Don't kid yourself. This is all about money. Lots and lots of money to be made from registration fees as companies line up to protect their trademarks and domain parkers line up to bottom-feed.
"I'd rather be a lightning rod than a seismometer." -Ken Kesey
If it's going to use characters not present on normal keyboards, what's the point? Why not just use IP addresses?
What next will they think of? The idea of a "Russian *Internet*" or a "Chinese *Internet*" just makes me laugh!! As for accusations of "cultural imperialism" - can I just point out that English speaking people developed the Internet at their own time and expense (and a lot of tax-payers money) - so they are entitled to have it in English if they want ..
this is daft - just plain daft ... when we look back at this moment and realise that we opened the can of worms that led to a 21st C. "Tower of Babel" - we will weep ...
I don't think the computing world is ready for this yet, and it may never be a good idea.
Internationalization in software and operating systems is in a horrible state of excess
complexity right now. When everything top to bottom runs unicode UTF8 as its default
mode, then MAYBE.
But even then, there is a single language for Aviation communications (happens
to be English) but that is done so that there is some hope that everyone will know what
everyone is talking about, because everyone can learn the aviation subset of a single
natural language.
Also, most programming languages retain a small set of keywords in a single natural
language, so that most people will have a chance of learning that small set.

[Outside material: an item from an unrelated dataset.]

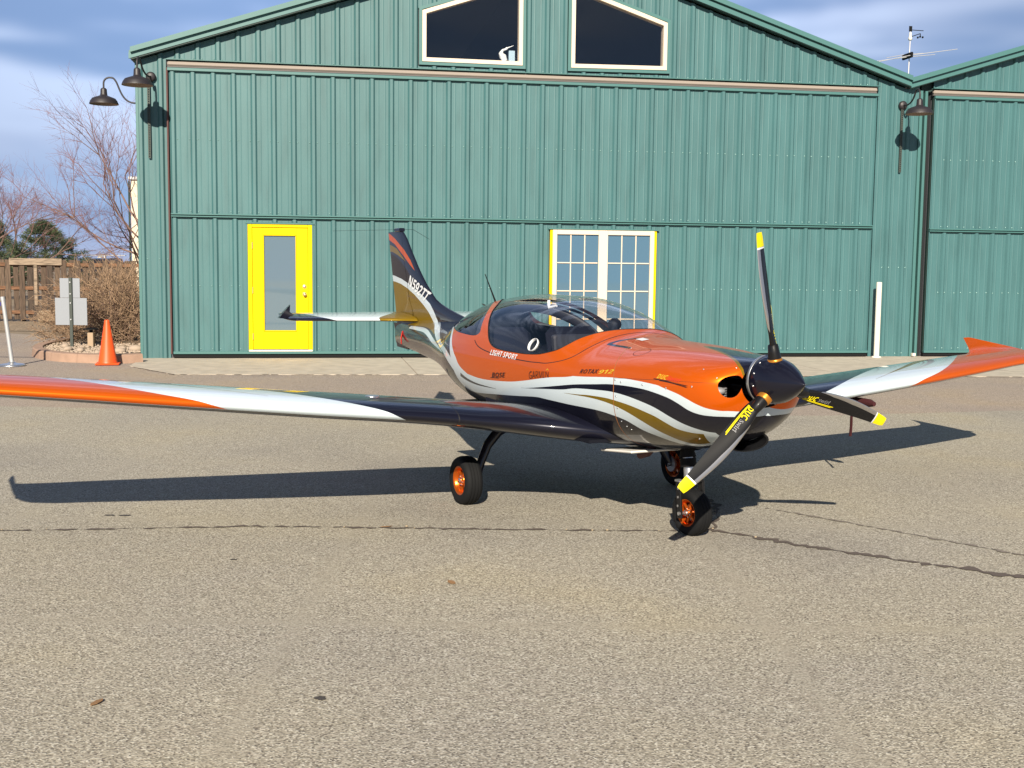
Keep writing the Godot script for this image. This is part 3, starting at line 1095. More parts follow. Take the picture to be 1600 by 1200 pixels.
	bar(h, "recess_bead", Vector3(13.012, 0.0, -0.115), Vector3(13.060, 4.56, 0.0), M["green_trim"])
	bar(h, "downspout_shoe", Vector3(12.93, 0.014, 0.035), Vector3(12.985, 0.065, 0.11), M["pipe_white"])

	# ---- the next hangar
	var b := thing("green_hangar", "neighbouring green hangar at the right edge, seen only by its door corner", "hangar", WALL_O, yaw)
	siding(b, 13.14, 19.0, 13.44, fix(4.60), roof_v, 0.0)
	bar(b, "wall", Vector3(13.14, 0.0, -0.16), Vector3(25.0, 4.9, -0.03), M["interior"])
	var gb := Mb.new()
	gb.prism(Transform3D(), PackedVector2Array([Vector2(12.95, 4.55), Vector2(25.0, 4.55), Vector2(25.0, 4.7), Vector2(19.0, roof_v(19.0)), Vector2(12.95, roof_v(12.95))]), -0.16, -0.03)
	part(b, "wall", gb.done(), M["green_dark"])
	bar(b, "wall", Vector3(12.98, 0.0, -14.0), Vector3(13.1, 4.56, -0.31), M["green_trim"])
	bar(b, "wall", Vector3(24.9, 0.0, -14.0), Vector3(25.0, 4.56, -0.165), M["green_trim"])
	rake(b, 12.66, 19.0, 4.608, 6.54, 0.10, -14.2, 0.13, "roof", M["roof_green"])
	rake(b, 19.0, 25.3, 6.54, 4.6, 0.10, -14.2, 0.13, "roof", M["roof_green"])
	rake(b, 12.66, 19.0, 4.580, 6.512, 0.085, 0.131, 0.165, "rake_trim", M["green_trim"])
	rake(b, 12.66, 19.0, 4.670, 6.602, 0.078, 0.131, 0.215, "rake_trim", M["green_trim"])
	rake(b, 12.66, 19.0, 4.568, 6.50, 0.012, 0.04, 0.155, "soffit", M["green_dark"])
	bar(b, "drip_edge", Vector3(13.10, 4.588, 0.034), Vector3(24.5, 4.602, 0.125), M["green_trim"], 0.002)
	bar(b, "weather_strip", Vector3(13.11, 4.500, 0.034), Vector3(24.5, 4.566, 0.105), M["tan_header"], 0.02)
	bar(b, "weather_strip", Vector3(13.11, 4.474, 0.034), Vector3(24.5, 4.499, 0.088), M["grey_lip"], 0.008)
	var db := group_part(b, "hangar_door")
	bar(db, "door_core", Vector3(13.14, 0.075, -0.02), Vector3(24.5, 4.47, 0.05), M["green_dark"])
	bar(db, "top_rail", Vector3(13.14, 4.428, dz), Vector3(24.5, 4.472, dz + 0.055), M["green_trim"])
	siding(db, 13.14, 19.0, 13.44, fix(2.225), fix(4.427), dz)
	siding(db, 13.14, 19.0, 13.44, fix(0.115), fix(2.180), dz)
	bar(db, "middle_rail", Vector3(13.14, 2.204, dz), Vector3(24.5, 2.225, dz + 0.062), M["green_trim"])
	bar(db, "middle_rail", Vector3(13.14, 2.191, dz), Vector3(24.5, 2.2035, dz + 0.036), M["green_dark"], 0.002)
	bar(db, "middle_rail", Vector3(13.14, 2.171, dz), Vector3(24.5, 2.1905, dz + 0.062), M["green_trim"])
	bar(db, "bottom_rail", Vector3(13.14, 0.072, dz), Vector3(24.5, 0.115, dz + 0.052), M["green_trim"])
	bar(db, "bottom_seal", Vector3(13.14, 0.016, 0.0), Vector3(24.5, 0.071, dz + 0.02), M["rubber"])
	screws(db, [[13.2, 19.0, 13.44, 3.40, dz], [13.2, 19.0, 13.44, 1.12, dz], [13.2, 19.0, 13.44, 2.26, dz], [13.2, 19.0, 13.44, 0.15, dz]])

	# ---- barn lamps
	barn_lamp(Vector3(0.205, 4.33, 0.02), Vector3(0, 0, 1), Vector3(0.095, 4.17, 0.70), "dark bronze barn lamp nearest the left front corner of the hangar")
	barn_lamp(Vector3(-0.04, 4.03, -0.75), Vector3(-1, 0, 0), Vector3(-0.62, 4.06, -0.75), "dark bronze barn lamp reaching out from the side wall against the sky")
	barn_lamp(Vector3(12.585, 4.30, 0.02), Vector3(0, 0, 1), Vector3(12.535, 4.14, 0.70), "dark bronze barn lamp under the valley between two hangar roofs")
	conduit(Vector3(0.168, 3.10, 0.03), 1.14, "slotted dark conduit strip below the left corner lamp")
	conduit(Vector3(12.575, 3.17, 0.03), 1.10, "thin conduit running down the wall below the valley lamp")

	# ---- white pipe standing at the door edge
	var pp := thing("bollard_pipe", "white pipe post standing at the right end of the hangar door", "post", local_at(Vector3(12.185, 0.0, 0.24)), yaw)
	var pb := Mb.new()
	pb.lathe(Transform3D(), PackedVector2Array([Vector2(0.047, 0.0), Vector2(0.047, 1.285), Vector2(0.041, 1.295), Vector2(0.0, 1.296)]), 18)
	part(pp, "pipe", pb.done(), M["pipe_white"])
	var cb := Mb.new()
	cb.lathe(Transform3D(), PackedVector2Array([Vector2(0.085, 0.0), Vector2(0.085, 0.022), Vector2(0.05, 0.03)]), 18)
	part(pp, "collar", cb.done(), M["pipe_white"])

	# ---- roof aerial and weather station
	var an := thing("roof_antenna", "thin metal mast with long horizontal aerial rods above the roof valley", "antenna", local_at(Vector3(13.72, 4.75, -2.0)), yaw)
	var am := Mb.new()
	am.cyl(Vector3(0, 0, 0), Vector3(0.01, 1.05, 0), 0.013, 0.010, 8)
	part(an, "mast", am.done(), M["antenna_metal"])
	for k: Array in [[-0.86, 0.56, 0.99, 0.93, 0.10], [-0.68, 0.63, 0.62, 0.84, -0.05], [-0.42, 0.72, 0.45, 0.88, -0.18]]:
		var rb := Mb.new()
		rb.cyl(Vector3(k[0], k[1], k[4] + 0.12), Vector3(0, (k[1] + k[3]) * 0.5 + 0.015, k[4]), 0.006, 0.008, 6)
		rb.cyl(Vector3(0, (k[1] + k[3]) * 0.5 + 0.015, k[4]), Vector3(k[2], k[3], k[4] - 0.12), 0.008, 0.006, 6)
		part(an, "rod", rb.done(), M["antenna_metal"])
	var hub := Mb.new()
	hub.box(Vector3(-0.03, 0.715, -0.22), Vector3(0.015, 0.815, 0.14), 0.01)
	part(an, "clamp", hub.done(), M["black_matt"])
	var ws := thing("weather_station", "small weather station with vane and cup arm atop the aerial mast", "weather station", local_at(Vector3(13.73, 5.80, -2.0)), yaw)
	var wb := Mb.new()
	wb.lathe(Transform3D(), PackedVector2Array([Vector2(0.0, 0.0), Vector2(0.032, 0.0), Vector2(0.036, 0.04), Vector2(0.02, 0.08), Vector2(0.02, 0.14), Vector2(0.0, 0.16)]), 12)
	part(ws, "body", wb.done(), M["pipe_white"])
	var wa := Mb.new()
	wa.cyl(Vector3(0, 0.06, 0), Vector3(0.20, 0.13, 0), 0.008, -1, 6)
	wa.cyl(Vector3(0.20, 0.13, 0), Vector3(0.20, 0.07, 0), 0.008, -1, 6)
	for k in 3:
		wa.sphere(Vector3(0.20 + 0.05 * cos(TAU * k / 3), 0.065, 0.05 * sin(TAU * k / 3)), Vector3.ONE * 0.02, 8, 5)
	part(ws, "cup_arm", wa.done(), M["black_matt"])
	var wv := Mb.new()
	wv.cyl(Vector3(0, 0.19, 0), Vector3(0.26, 0.185, 0), 0.007, -1, 6)
	wv.box(Vector3(-0.03, 0.16, -0.004), Vector3(0.03, 0.26, 0.004))
	part(ws, "wind_vane", wv.done(), M["black_matt"])

	# ---- things on the inside sill of the left gable window
	var he := thing("heron_figurine", "white long-billed bird figurine inside the left gable window", "figurine", local_at(Vector3(5.745, 4.756, -0.30)), yaw)
	var hb := Mb.new()
	hb.tube(PackedVector3Array([Vector3(-0.03, 0.06, 0), Vector3(0.0, 0.09, 0), Vector3(-0.03, 0.15, 0), Vector3(-0.06, 0.20, 0), Vector3(-0.03, 0.25, 0), Vector3(0.02, 0.265, 0), Vector3(0.04, 0.285, 0)]), PackedFloat32Array([0.012, 0.05, 0.06, 0.038, 0.02, 0.018, 0.024]), 10)
	part(he, "body", hb.done(), M["heron"])
	var bk := Mb.new()
	bk.cyl(Vector3(0.04, 0.285, 0), Vector3(0.15, 0.33, 0), 0.012, 0.003, 8)
	part(he, "bill", bk.done(), M["heron"])
	for x: float in [-0.03, 0.015]:
		var lb := Mb.new()
		lb.cyl(Vector3(x, 0.0, 0), Vector3(x + 0.01, 0.09, 0), 0.007, -1, 6)
		part(he, "leg", lb.done(), M["heron"])
	var bx := thing("pale_box", "pale blue panel standing beside the white bird figurine", "box", local_at(Vector3(5.86, 4.756, -0.28)), yaw)
	bar(bx, "panel", Vector3(-0.05, 0, -0.03), Vector3(0.05, 0.24, 0.03), M["pale_blue"])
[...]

Simplicity-and-universality-first arguments maybe should win the day
for domain names too.
"Nationalized" domain names are one more step in the very unfortunate
trend toward balkanization of the Internet. The Internet is to some extent and
should continue to be one place where all people around the world start working
and communicating and trading and problem solving together. A Lingua Franca
is clearly needed if this is to remain true.
Where are we going and why are we in a handbasket?